Whether, by "the metaphysical view," is here meant the view of Kant, whether it means Dr. Hodgson's own view, or whether the expression has a more general meaning, I have simply to reply that the metaphysical view is incorrect. Dealing with the Kantian version of this doctrine, that Space is a form of intuition, I have pointed out that only with certain classes of phenomena is Space invariably united; that Kant habitually considers phenomena belonging to the visual and tactual groups, with which the consciousness of Space is inseparably joined, and overlooks groups with which it is not inseparably joined. Though, in the adult, perception of sound has certain space-implications, mostly, if not wholly, acquired by individual experience; and though it would seem, from the instructive experiments of Mr. Spalding, that, in creatures born with nervous systems much more organized than our own are at birth, there is some innate perception of the side from which a sound comes; yet it is demonstrable that the space-implications of sound are not originally given with the sensation as its form of intuition. Bearing in mind the Kantian doctrine, that Space is the form of sensuous intuitions not only as presented but also as represented, let us examine critically our musical ideas. As I have elsewhere suggested to the reader—
"Let him observe what happens when some melody takes possession of his imagination. Its tones and cadences go on repeating themselves apart from any space-consciousness—they are not localized. He may or may not be reminded of the place where lie heard them; this association is incidental only. Having observed this, he will see that such space-implications as sounds have are learned in the course of individual experience, and are not given with the sounds themselves. Indeed, if we refer to the Kantian definition of form, we get a simple and conclusive proof of this. Kant says form is 'that which effects that the content of the phenomenon can be arranged under certain relations.' How then can the content of the phenomenon we call sound be arranged? Its parts can be arranged in order of sequence—that is, in Time. But there is no possibility of arranging its parts in order of coexistence—that is, in Space. And it is just the same with odor. Whoever thinks that sound and odor have Space for their form of intuition may convince himself to the contrary by trying to find the right and left sides of a sound, or to imagine an odor turned the other way upward."—(Principles of Psychology, § 399.)

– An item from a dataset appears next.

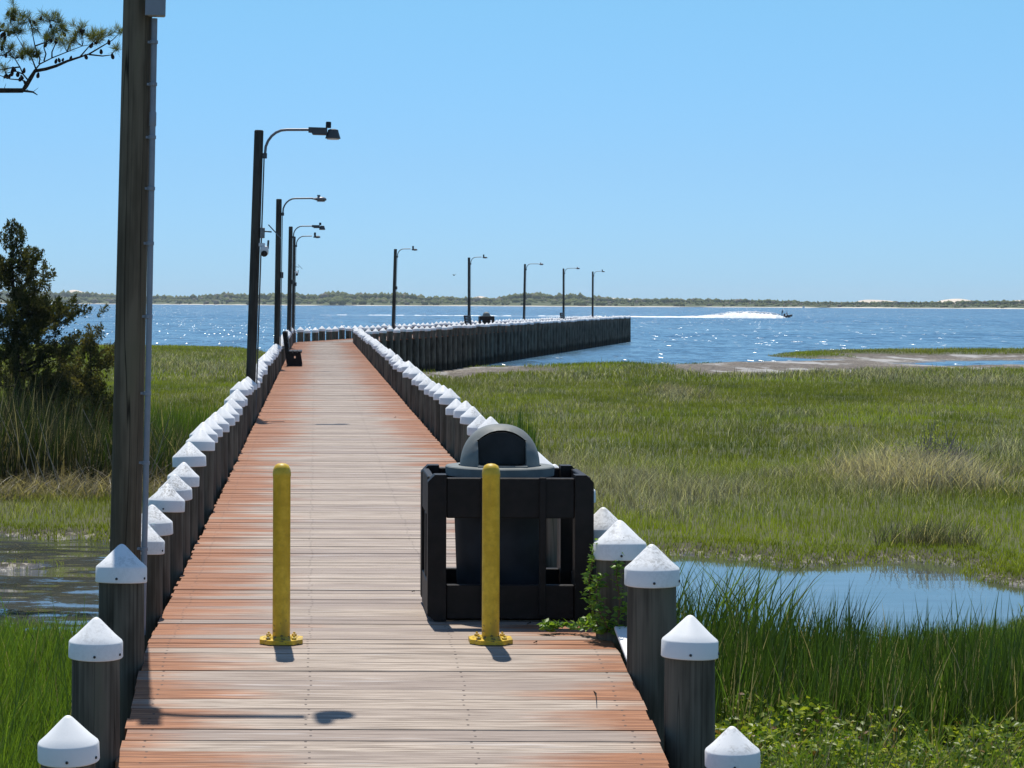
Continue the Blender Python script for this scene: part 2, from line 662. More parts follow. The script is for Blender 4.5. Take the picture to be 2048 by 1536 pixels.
def beams():
    for xo in (XL + 0.10, (XL + XR) / 2, XR - 0.10):
        mb = MB()
        pts = [D0, 11.6, 40, D_BEND]
        for a, b in zip(pts[:-1], pts[1:]):
            za, zb = deck_z(a) - 0.040, deck_z(b) - 0.040
            vs = [(xo - 0.04, a, za), (xo + 0.04, a, za), (xo + 0.04, a, za - 0.28), (xo - 0.04, a, za - 0.28),
                  (xo - 0.04, b, zb), (xo + 0.04, b, zb), (xo + 0.04, b, zb - 0.28), (xo - 0.04, b, zb - 0.28)]
            mb.raw(vs, [(0, 1, 2, 3), (7, 6, 5, 4), (0, 4, 5, 1), (1, 5, 6, 2), (2, 6, 7, 3), (3, 7, 4, 0)])
        bpart(mb, 'support_beam', M_beam)
    for off in (0.24, 2.56):
        mb = MB()
        a, b = D_BEND + 0.7, D_END - 0.3
        xa, xb = xl2(a) + off, xl2(b) + off
        za = 0.12 - 0.040
        vs = [(xa - 0.04, a, za), (xa + 0.04, a, za), (xa + 0.04, a, za - 0.28), (xa - 0.04, a, za - 0.28),
              (xb - 0.04, b, za), (xb + 0.04, b, za), (xb + 0.04, b, za - 0.28), (xb - 0.04, b, za - 0.28)]
        mb.raw(vs, [(0, 1, 2, 3), (7, 6, 5, 4), (0, 4, 5, 1), (1, 5, 6, 2), (2, 6, 7, 3), (3, 7, 4, 0)])
        bpart(mb, 'support_beam', M_beam)
    # horizontal wales bolted along the inside of the pile rows, below the deck
    def wale(p, q, z, t=0.10, h=0.24):
        mb = MB()
        p, q = Vector(p), Vector(q)
        dr = (q - p).normalized()
        s = Vector((dr.y, -dr.x, 0)) * t / 2
        vs = []
        for e in (p, q):
            for sg, zz in ((-1, z), (1, z), (1, z - h), (-1, z - h)):
                v = e + s * sg
                vs.append((v.x, v.y, zz))
        mb.raw(vs, [(0, 1, 2, 3), (7, 6, 5, 4), (0, 4, 5, 1), (1, 5, 6, 2), (2, 6, 7, 3), (3, 7, 4, 0)])
        bpart(mb, 'wale_beam', M_beam)
    wale((XL + 0.02, 11.8, 0), (XL + 0.02, D_BEND, 0), -0.42)
    wale((XR - 0.02, 11.8, 0), (XR - 0.02, D_BEND, 0), -0.42)
    for off in (0.20, 2.60):
        wale((xl2(D_BEND + .4) + off, D_BEND + .4, 0), (xl2(D_END - .3) + off, D_END - .3, 0), -0.30)
        wale((xl2(D_BEND + .4) + off, D_BEND + .4, 0), (xl2(D_END - .3) + off, D_END - .3, 0), -0.95)
    # cross caps under the deck so that the gaps do not show bare light
    for d in np.arange(12.5, D_BEND, 3.6):
        mb = MB()
        z = deck_z(d) - 0.33
        mb.box((XL - 0.02, d - 0.07, z - 0.25), (XR + 0.02, d + 0.07, z))
        bpart(mb, 'cross_beam', M_beam)


beams()

# ------------------------------------------------------------------ piles
SH = []
for i in range(5):
    mb = MB()
    r = 0.118
    prof = [(r * 1.04, -3.3), (r * 1.03, -2.0), (r * 1.0, -1.0), (r * 0.985, -0.3), (r * 0.97, -0.02)]
    mb.lathe(prof, 28, jit=0.012, seed=i)
    SH.append(mb.mesh('timber_shaft', M_timber, True, 40))


def cap_mesh(mat):
    mb = MB()
    r = 0.13
    prof = [(r - 0.002, -0.078), (r + 0.001, -0.074), (r, -0.004), (r - 0.004, 0.004), (r * 0.72, 0.032), (r * 0.16, 0.105), (r * 0.08, 0.1125), (0.0012, 0.115)]
    mb.lathe(prof, 32, cap_lo=False)
    # underside lip
    mb.lathe([(r - 0.008, -0.078), (r - 0.002, -0.078)], 32, cap_lo=True, cap_hi=False)
    return mb.mesh('cap', mat, True, 30)


CAPM, CAPD = cap_mesh(M_cap), cap_mesh(M_capdirty)


screw_mb = MB().lathe([(0.0065, 0.0), (0.0065, 0.004), (0.003, 0.0055)], 8)
SCREWM = screw_mb.mesh('screw', M_screw, True, 40)

PILES = []
G_PILE = 'capped timber piles along the boardwalk'


def pile(x, d, ztip, label, r=0.13, screws=0, slim=1.0, rot=None):
    """ztip = height of the cap's point"""
    k = r / 0.13
    root = empty('timber_pile', (x, d, ztip - 0.115 * k))
    tag(root, label, 'pile', G_PILE)
    s = link('timber_shaft', SH[random.randrange(5)], root)
    s.scale = (k * slim, k * slim, 1.0)
    s.rotation_euler = (0, 0, random.uniform(0, 6.28))
    s.location = (0, 0, -0.05)
    c = link('cap', CAPD if any(k_ in label for k_ in ('mottled', 'scuffed', 'speckled', 'streaked', 'marked')) else CAPM, root)
    c.scale = (k, k, k)
    c.rotation_euler = (random.uniform(-0.055, 0.055), random.uniform(-0.055, 0.055), random.uniform(0, 6.28) if rot is None else rot)
    if screws:
        a0 = c.rotation_euler.z
        for a in [-PI / 2, -PI / 2 + 1.25][:screws]:
            q = link('screw', SCREWM, c)
            a += random.uniform(-0.15, 0.15) - a0
            q.location = (0.1305 * math.cos(a), 0.1305 * math.sin(a), -0.055)
            q.rotation_euler = Vector((math.cos(a), math.sin(a), 0)).to_track_quat('Z', 'Y').to_euler()
    PILES.append((root, x, d))
    return root


def pile_px(px, tip, d, r, label, screws=1):
    p = P(px, tip, d)
    return pile(p.x, d, p.z, label, r, screws)


LROW = [
    (137, 1430, 8.95, 0.122, 'lowest pile left of the ramp, only its clean white cap showing above broad-leaved grass'),
    (192, 1234, 10.07, 0.121, 'short dark pile with clean bright cap, in front of the pile with the shaded cap'),
    (243, 1088, 11.4, 0.130, 'pile whose white cap is mostly in the shadow of the tall light pole behind it'),
    (288, 1044, 12.9, 0.120, 'pile mostly hidden by the nearest light pole, its speckled cap edge showing'),
    (305, 1009, 13.9, 0.125, 'pile with dark streaked cap peeking past the grey conduit of the nearest light pole'),
    (333, 967, 14.95, 0.124, 'pile with grey scuffed cap, first one left of the deck standing clear of the conduit'),
    (350, 948, 15.9, 0.121, 'pile with lightly mottled cap left of the deck, second clear of the grey conduit'),
    (367, 924, 16.9, 0.121, 'pile with faintly marked white cap, third one clear of the conduit in the left row'),
]
RROW = [
    (1465, 1452, 9.72, 0.118, 'lowest pile right of the ramp, only its scuffed cap showing above the leafy undergrowth'),
    (1380, 1230, 10.45, 0.131, 'tall pile with clean white cap right of the ramp, leafy undergrowth at its foot'),
    (1304, 1088, 11.3, 0.138, 'pile with grey mottled cone cap between the creeper-covered pile and the ramp foot'),
    (1240, 1040, 12.1, 0.142, 'wide white-capped pile overgrown with green creeper beside the bin enclosure'),
    (1207, 1014, 13.3, 0.136, 'pile with speckled cap half hidden behind the right side of the bin enclosure'),
]
for q in LROW:
    pile_px(*q[:4], q[4], screws=2 if q[2] < 13 else 1)
for q in RROW:
    pile_px(*q[:4], q[4], screws=2 if q[2] < 12 else 1)

lampsL = [(12.35, 'the nearest light pole'), (34.6, 'the light pole carrying the security camera'), (58.4, 'the light pole before the bench'), (83.0, 'the fourth light pole')]
d = 18.0
while d < D_BEND - 0.5:
    tip = deck_z(d) + 0.67 + random.uniform(-0.045, 0.04)
    lab = 'white-capped pile of the left row along the straight deck, past the conduit pole'
    pile(-1.0 + random.uniform(-0.02, 0.02), d, tip, lab, random.uniform(0.124, 0.138), 0)
    d += 1.2 * random.uniform(0.8, 1.2)
d = 14.7
first = ['white-capped pile seen through the open right side of the bin enclosure']
while d < D_BEND - 0.3:
    tip = deck_z(d) + 0.655 + random.uniform(-0.045, 0.04)
    lab = 'white-capped pile of the right row along the straight deck, beyond the bin enclosure'
    if first:
        lab = first.pop()
    pile(1.71 + random.uniform(-0.02, 0.02), d, tip, lab, random.uniform(0.124, 0.138), 0)
    d += 1.22 * random.uniform(0.8, 1.2)
d = D_BEND + 0.45
while d < D_END:
    tip = 0.12 + 0.60 + random.uniform(-0.04, 0.04)
    pile(xl2(d) + random.uniform(-0.02, 0.02), d, tip, 'white-capped pile of the far row on the bent leg over the bay', random.uniform(0.150, 0.166), 0)
    d += 1.30 * random.uniform(0.92, 1.08)
d = D_BEND + 0.75
while d < D_END + 0.3:
    tip = 0.12 + 0.585 + random.uniform(-0.04, 0.04)
    pile(xl2(d) + 2.8 + random.uniform(-0.02, 0.02), d, tip, 'white-capped pile of the near row on the bent leg over the bay', random.uniform(0.150, 0.168), 0)
    d += 1.44 * random.uniform(0.92, 1.08)
for k, t in enumerate((0.25, 0.5, 0.75)):
    pile(xl2(D_END) + 2.8 * t, D_END + 0.3 - t * 0.6, 0.70 + random.uniform(-0.03, 0.03), 'white-capped pile closing the outer end of the pier', 0.128, 0)

# ------------------------------------------------------------------ light poles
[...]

As I thus dissent, not I think without good reason, from "the metaphysical view of Space and Time" as "elements in all phenomena," it will naturally be expected that I dissent from the first criticism which Dr. Hodgson proceeds to deduce from it. Dealing first with the arguments I have used to show the incomprehensibility of Space and Time, if we consider them as objective, and stating in other words the conclusion I draw, that, "as Space and Time cannot be either non-entities nor the attributes of entities, we have no choice but to consider them as entities," Dr. Hodgson continues:
Whether the fault is in me or not I cannot say, but I fail to see that my argument is thus rebutted. On the contrary, it appears to me substantially conceded. What kind of entity is that which can exist only when occupied by something else? Dr. Hodgson's own argument is a tacit assertion that Space by itself cannot be conceived as an existence; and this is all that I have alleged.
Dr. Hodgson deals next with the further argument, familiar to all readers, which I have added as showing the insurmountable difficulty in the way of conceiving Space and Time as objective entities: namely, that "all entities which we actually know as such are limited.... But of Space and Time we cannot assert either limitation or the absence of limitation." Without quoting at length the reasons Dr. Hodgson gives for distinguishing between Space as perceived and Space as conceived, it will suffice if I quote his own statement of the result to which they bring him: "So that Space and Time, as perceived, are not finite but infinite; as conceived, are not infinite but finite."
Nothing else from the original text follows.